Ne suis-je pas un·e féministe ? d’Emmanuel Beaubatie
… Un constat qui résonne avec la question d’Emmanuel Beaubatie : Ne suis-je pas un·e féministe ? Dans ce texte, le sociologue déplore que les trans – comme les lesbiennes, les femmes noires, les prostituées, etc. – n’aient pas le droit de se réclamer du féminisme. Du moins du point de vue de la “femelliste”, cette féministe-femelle dotée d’un vagin et d’un utérus, gages ultimes de légitimité. “Parce qu’elles ne sont pas nées avec les mêmes organes que les leurs, les femmes trans’ sont, dans ce raisonnement, jugées comme illégitimes à faire partie du mouvement”, explique l’auteur.
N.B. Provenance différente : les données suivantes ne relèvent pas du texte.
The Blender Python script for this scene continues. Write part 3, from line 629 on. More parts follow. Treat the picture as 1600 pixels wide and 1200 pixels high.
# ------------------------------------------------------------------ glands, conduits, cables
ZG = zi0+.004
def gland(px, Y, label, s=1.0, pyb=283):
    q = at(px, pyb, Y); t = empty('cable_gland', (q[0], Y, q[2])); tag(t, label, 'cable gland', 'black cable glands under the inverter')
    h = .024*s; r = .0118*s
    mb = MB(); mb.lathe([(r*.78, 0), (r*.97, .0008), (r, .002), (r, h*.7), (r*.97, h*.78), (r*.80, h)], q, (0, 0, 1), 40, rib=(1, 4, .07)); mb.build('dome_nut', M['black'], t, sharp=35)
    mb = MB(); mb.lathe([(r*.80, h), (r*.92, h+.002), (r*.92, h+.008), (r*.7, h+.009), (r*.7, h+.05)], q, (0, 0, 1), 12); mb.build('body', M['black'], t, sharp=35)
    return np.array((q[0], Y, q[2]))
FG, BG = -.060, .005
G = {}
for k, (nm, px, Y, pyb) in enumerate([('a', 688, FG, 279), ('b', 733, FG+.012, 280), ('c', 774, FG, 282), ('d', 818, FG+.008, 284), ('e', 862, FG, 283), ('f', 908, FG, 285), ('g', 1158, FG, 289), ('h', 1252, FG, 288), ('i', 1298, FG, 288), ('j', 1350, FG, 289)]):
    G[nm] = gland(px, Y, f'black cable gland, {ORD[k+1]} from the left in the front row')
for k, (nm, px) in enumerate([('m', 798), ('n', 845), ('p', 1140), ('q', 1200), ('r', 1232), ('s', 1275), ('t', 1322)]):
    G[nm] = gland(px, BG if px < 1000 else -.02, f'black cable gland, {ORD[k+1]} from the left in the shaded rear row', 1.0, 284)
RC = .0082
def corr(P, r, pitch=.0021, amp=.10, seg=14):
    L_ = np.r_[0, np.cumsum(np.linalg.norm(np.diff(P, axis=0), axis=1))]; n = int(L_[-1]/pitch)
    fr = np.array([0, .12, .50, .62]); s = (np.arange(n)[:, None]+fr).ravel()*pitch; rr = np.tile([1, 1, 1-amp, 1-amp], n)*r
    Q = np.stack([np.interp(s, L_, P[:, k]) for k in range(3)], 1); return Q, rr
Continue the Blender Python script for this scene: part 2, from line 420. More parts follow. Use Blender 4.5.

Dans les années 1970, les Gouines rouges se voyaient déjà reprocher de rompre “le pacte de sororité”. Quant à Simone de Beauvoir, elle accusait les lesbiennes de desservir la cause. Les années passent, mais la question reste : à quand un féminisme vraiment inclusif ?
Ne suis-je pas un·e féministe ?, d’Emmanuel Beaubatie. Seuil, 60 pages, 4,90 euros.